I been using the analogy of a V8 small block that's strong, torque'ie, while decently efficient; then saying the Nvidia has gone with a "purpose built 4Cly with turbo" and sure it betters it in places (gaming).

The last round Nvidia Fermi had been "big block", but got an all around good V8 (under-bored\lower cam) while still stout, durable, all under acceptable cost as GF114. Now I've said Kudos's for the GTX670, although I think they had more motivation from the fact they're receiving the whole wafer and then needing to formulate tier's for each derivative, which had them looking for new strategic value.

I think the whole idea of "dynamic clock" is here to stay; mainstream gaming would do very well with a good little "Supercharged Boxer 6cly"; the right mix of good straight line, with smooth stout throttle response and low center permitting all the power while in a good in a small balanced package.

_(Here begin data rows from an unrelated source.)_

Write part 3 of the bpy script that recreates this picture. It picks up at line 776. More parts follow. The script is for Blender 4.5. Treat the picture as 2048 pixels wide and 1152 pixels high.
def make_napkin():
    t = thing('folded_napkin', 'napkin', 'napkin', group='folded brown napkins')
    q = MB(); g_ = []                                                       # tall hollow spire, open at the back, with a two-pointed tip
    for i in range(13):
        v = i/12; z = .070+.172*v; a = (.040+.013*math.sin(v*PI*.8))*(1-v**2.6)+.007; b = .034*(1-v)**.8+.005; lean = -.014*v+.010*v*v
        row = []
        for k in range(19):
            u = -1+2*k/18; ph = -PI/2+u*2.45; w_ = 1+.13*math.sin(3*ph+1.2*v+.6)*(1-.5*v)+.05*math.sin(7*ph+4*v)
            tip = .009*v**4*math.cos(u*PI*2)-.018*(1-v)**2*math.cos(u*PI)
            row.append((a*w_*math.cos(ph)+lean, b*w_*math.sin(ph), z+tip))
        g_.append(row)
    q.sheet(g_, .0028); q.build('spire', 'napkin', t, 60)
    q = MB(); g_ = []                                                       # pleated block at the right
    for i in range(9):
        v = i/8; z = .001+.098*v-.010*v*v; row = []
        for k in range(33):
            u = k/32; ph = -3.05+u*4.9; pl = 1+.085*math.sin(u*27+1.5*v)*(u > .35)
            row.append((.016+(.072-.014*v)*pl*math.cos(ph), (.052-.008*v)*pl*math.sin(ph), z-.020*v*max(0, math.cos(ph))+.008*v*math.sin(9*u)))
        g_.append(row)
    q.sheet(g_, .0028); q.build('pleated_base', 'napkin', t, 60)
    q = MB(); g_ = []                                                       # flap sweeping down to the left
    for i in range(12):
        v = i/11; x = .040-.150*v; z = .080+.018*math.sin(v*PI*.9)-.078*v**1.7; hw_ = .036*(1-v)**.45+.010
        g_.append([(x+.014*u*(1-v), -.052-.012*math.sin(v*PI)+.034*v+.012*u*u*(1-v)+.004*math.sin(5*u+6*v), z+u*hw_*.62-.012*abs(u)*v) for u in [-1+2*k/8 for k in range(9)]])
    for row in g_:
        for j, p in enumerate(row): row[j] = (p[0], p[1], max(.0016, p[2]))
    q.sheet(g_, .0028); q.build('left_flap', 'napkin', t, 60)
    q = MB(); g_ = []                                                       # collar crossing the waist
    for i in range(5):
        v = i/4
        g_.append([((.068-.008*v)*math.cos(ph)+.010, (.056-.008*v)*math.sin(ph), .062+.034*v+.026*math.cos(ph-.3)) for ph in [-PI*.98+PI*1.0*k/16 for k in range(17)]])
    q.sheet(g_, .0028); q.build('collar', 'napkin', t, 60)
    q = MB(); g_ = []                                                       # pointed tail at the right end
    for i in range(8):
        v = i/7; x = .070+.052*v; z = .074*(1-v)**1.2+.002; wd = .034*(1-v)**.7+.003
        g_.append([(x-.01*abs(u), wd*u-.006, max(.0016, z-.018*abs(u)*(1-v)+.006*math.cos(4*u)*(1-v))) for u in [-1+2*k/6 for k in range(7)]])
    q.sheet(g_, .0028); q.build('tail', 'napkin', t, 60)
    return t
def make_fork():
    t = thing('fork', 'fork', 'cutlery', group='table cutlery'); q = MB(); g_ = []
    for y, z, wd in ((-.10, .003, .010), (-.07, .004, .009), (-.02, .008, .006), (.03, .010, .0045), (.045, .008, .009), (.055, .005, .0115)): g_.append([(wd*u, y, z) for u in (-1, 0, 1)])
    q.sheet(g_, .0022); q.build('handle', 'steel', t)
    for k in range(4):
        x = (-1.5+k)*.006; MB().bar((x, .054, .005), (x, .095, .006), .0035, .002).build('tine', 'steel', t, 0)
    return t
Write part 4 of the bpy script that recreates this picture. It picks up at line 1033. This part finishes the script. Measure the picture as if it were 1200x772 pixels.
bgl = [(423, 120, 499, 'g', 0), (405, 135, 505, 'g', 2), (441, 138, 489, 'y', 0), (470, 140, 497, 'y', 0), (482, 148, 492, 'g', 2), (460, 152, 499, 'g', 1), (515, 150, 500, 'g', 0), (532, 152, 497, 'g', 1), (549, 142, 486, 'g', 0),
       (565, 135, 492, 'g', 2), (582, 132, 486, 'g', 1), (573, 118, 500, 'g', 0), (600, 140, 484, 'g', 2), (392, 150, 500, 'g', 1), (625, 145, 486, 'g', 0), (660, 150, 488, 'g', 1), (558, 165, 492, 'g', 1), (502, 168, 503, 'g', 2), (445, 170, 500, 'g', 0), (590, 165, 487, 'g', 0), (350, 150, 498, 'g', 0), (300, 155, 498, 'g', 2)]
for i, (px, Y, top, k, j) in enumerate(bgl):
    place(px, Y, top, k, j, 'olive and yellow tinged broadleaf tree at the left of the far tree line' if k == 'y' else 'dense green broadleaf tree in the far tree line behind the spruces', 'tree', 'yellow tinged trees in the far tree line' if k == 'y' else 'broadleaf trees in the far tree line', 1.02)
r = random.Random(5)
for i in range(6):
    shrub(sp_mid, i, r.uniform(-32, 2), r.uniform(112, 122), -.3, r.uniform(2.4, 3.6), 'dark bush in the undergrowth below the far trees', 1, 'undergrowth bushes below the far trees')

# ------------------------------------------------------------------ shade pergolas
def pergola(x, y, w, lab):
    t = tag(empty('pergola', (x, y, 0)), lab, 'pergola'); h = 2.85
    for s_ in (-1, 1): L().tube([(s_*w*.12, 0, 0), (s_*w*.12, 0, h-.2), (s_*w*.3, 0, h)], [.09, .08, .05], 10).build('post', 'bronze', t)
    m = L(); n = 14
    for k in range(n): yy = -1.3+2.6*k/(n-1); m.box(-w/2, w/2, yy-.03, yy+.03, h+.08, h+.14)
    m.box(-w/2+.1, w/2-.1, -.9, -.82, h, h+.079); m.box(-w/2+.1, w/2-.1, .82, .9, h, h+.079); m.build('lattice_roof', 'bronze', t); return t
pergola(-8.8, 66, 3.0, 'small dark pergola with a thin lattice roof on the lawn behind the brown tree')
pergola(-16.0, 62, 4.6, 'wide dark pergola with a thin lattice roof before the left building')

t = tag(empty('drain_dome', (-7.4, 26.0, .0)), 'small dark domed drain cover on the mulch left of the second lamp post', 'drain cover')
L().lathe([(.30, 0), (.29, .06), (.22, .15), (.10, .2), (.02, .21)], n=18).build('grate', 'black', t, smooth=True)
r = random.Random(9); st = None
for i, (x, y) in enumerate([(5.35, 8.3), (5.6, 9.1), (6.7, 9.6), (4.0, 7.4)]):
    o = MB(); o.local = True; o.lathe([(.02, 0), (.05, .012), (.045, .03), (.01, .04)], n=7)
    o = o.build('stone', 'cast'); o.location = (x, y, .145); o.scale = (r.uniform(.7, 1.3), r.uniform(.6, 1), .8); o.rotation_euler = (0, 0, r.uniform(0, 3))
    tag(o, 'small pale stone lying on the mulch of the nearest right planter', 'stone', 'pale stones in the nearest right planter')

Due to this new cost structure for such small die approach to work and be super lucrative Nvidia choose a very cost effective chip. But one who's superlative variant could be harvested to attain the GTX680's, while knowing once they had the HP HkMG process down pat the bulk would slot right in 7870-7890's. They’d used those first chips to best Tahiti and take wind out of AMD sails/sales. While they "had to bide their time" for improved process and building a war chest of 670’s and on down. Though I think even Nvidia must know the 680 and 690's were preordain as "Halo submissions" and will be limited editions in the months to come.